A ‘Last Seder’ Worth Watching

The Arty Semite

By CURT SCHLEIER Published: December 6, 2012

The Last Seder is a powerful and haimish play that is sad yet uplifting, and true to contemporary times. The Price family is together for what is likely their last Passover Seder in their Rockaway home. The father, Marvin (Greg Mullavey), is suffering through the late stages of Alzheimer’s. He soils himself and doesn’t recognize his own family. The task of caring for him has fallen to his wife, Lily (Kathryn Kates), though that will soon change.

The house is up for sale, and the proceeds will go to pay for Marvin’s nursing home. Because it’s been so difficult a year for Lily, the usual, large Seder with extended family has been cancelled. Only the four Price daughters and their guests are invited.

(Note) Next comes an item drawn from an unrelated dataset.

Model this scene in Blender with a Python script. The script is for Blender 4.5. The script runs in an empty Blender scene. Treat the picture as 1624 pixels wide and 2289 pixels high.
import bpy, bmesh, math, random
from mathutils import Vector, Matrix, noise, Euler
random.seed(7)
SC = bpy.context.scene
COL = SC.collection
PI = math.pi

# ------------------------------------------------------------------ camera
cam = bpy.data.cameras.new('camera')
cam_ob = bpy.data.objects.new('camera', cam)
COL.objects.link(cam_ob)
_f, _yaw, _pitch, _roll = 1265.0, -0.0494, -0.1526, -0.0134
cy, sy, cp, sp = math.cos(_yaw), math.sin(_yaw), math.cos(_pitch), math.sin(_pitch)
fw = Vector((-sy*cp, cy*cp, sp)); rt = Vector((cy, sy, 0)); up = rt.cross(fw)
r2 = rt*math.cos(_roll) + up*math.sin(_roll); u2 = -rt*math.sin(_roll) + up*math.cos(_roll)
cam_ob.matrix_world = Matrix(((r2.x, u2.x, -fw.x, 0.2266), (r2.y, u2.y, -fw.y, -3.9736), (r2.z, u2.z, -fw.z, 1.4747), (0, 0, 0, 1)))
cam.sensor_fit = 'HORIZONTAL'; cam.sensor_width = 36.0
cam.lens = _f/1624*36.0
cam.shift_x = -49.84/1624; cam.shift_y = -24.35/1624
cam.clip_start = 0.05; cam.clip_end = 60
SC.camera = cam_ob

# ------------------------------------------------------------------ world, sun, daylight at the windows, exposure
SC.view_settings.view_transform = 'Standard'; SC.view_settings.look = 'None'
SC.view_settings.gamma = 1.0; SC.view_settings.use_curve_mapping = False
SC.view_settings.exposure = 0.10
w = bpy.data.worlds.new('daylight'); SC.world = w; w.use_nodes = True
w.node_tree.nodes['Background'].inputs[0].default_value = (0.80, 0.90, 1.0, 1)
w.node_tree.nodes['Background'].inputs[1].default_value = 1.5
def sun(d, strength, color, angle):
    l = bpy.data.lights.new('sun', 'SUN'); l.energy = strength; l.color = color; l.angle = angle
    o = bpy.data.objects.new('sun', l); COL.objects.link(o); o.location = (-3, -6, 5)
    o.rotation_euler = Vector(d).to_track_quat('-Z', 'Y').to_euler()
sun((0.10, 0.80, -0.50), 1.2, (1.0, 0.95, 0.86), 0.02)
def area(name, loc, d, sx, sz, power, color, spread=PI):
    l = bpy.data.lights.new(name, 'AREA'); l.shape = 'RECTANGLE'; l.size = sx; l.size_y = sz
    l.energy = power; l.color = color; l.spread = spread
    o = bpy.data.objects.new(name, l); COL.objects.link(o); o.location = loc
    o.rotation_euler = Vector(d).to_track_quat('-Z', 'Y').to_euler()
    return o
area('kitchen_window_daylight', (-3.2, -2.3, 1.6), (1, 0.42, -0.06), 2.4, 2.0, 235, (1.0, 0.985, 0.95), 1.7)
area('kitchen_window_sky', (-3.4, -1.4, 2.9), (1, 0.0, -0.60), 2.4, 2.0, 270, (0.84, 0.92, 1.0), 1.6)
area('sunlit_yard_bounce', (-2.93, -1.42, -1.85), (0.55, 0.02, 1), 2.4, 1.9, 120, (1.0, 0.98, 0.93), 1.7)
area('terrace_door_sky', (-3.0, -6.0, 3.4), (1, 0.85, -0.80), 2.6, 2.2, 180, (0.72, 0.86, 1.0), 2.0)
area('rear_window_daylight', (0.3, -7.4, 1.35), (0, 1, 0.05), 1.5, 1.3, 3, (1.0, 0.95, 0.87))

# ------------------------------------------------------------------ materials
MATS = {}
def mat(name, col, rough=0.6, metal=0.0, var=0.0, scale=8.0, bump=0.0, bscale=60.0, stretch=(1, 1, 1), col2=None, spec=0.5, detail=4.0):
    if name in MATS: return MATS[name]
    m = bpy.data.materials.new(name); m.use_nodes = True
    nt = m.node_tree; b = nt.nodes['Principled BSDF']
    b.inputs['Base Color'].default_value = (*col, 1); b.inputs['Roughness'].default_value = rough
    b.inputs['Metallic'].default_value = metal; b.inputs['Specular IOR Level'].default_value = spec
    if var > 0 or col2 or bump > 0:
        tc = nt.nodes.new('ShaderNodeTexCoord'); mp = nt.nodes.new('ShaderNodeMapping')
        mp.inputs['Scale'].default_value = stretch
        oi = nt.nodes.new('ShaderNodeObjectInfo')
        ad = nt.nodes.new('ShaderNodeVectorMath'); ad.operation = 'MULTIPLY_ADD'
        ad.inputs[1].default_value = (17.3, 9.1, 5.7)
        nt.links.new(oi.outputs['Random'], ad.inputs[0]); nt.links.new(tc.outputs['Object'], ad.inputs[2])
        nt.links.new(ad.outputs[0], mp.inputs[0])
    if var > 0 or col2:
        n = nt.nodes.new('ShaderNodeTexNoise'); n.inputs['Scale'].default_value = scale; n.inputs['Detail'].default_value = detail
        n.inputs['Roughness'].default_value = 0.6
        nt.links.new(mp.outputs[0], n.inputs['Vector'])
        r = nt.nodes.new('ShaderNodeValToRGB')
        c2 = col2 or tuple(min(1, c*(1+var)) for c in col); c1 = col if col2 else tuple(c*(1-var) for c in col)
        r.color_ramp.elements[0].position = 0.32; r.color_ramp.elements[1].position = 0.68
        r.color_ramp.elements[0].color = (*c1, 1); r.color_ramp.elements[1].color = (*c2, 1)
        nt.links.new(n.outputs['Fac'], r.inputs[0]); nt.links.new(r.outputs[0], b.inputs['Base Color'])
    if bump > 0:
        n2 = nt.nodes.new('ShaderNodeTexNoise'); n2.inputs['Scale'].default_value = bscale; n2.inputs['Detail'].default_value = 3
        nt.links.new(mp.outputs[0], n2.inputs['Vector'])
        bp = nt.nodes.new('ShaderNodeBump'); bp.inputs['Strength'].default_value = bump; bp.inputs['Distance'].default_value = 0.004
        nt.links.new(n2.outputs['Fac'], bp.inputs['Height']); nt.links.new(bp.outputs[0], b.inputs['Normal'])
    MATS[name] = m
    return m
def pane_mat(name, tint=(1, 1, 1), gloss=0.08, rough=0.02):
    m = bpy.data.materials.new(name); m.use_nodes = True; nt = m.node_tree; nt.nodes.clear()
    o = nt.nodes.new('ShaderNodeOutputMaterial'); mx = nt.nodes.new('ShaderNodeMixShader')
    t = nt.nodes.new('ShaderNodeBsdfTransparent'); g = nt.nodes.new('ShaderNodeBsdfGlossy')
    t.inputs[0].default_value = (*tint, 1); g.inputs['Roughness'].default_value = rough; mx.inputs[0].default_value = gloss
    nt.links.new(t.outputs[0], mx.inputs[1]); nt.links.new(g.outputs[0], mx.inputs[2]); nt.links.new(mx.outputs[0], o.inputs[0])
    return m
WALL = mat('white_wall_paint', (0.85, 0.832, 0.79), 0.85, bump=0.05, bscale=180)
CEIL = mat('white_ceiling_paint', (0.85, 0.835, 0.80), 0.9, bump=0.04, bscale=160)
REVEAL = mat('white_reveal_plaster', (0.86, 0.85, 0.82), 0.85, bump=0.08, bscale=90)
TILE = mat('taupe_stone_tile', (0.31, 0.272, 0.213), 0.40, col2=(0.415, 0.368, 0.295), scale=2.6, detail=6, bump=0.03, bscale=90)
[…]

But, as with any family gathering, everyone also brings along their meshugas. Daughter Claire (Abigail Rose Solomon) is accompanied by her frustrated fiancé, Jon (Eric T. Miller). They’ve talked about marriage and children forever, it seems, but every time he wants to take a step forward she takes two steps back. The youngest child, Angel (Natalie Kuhn), is a hippie who has been on the road and believes she is on the same psychic wavelength as the African-American love of her life, Luke (Andy Lucien). Julia (Sarah Winkler), a pregnant psychologist who analyzes everyone, is accompanied by Jane (Melisa Breiner-Sanders), her significant other, who is not Jewish. And Michele (Gaby Hoffman) opens the play in Penn Station picking up a stranger, Jon (Eric T. Miller), to pose as her Jewish boyfriend. Even the indefatigable Lily has a secret. She’s been seeking solace and keeping time with Harold (John Michalski), the widower next door.

On the surface, it seems that Marvin and Lily were good parents, accepting of their children’s decisions and peccadilloes. This family seems filled with love and respect. But at this moment it appears their relationships likely will implode — unless there is a Passover miracle.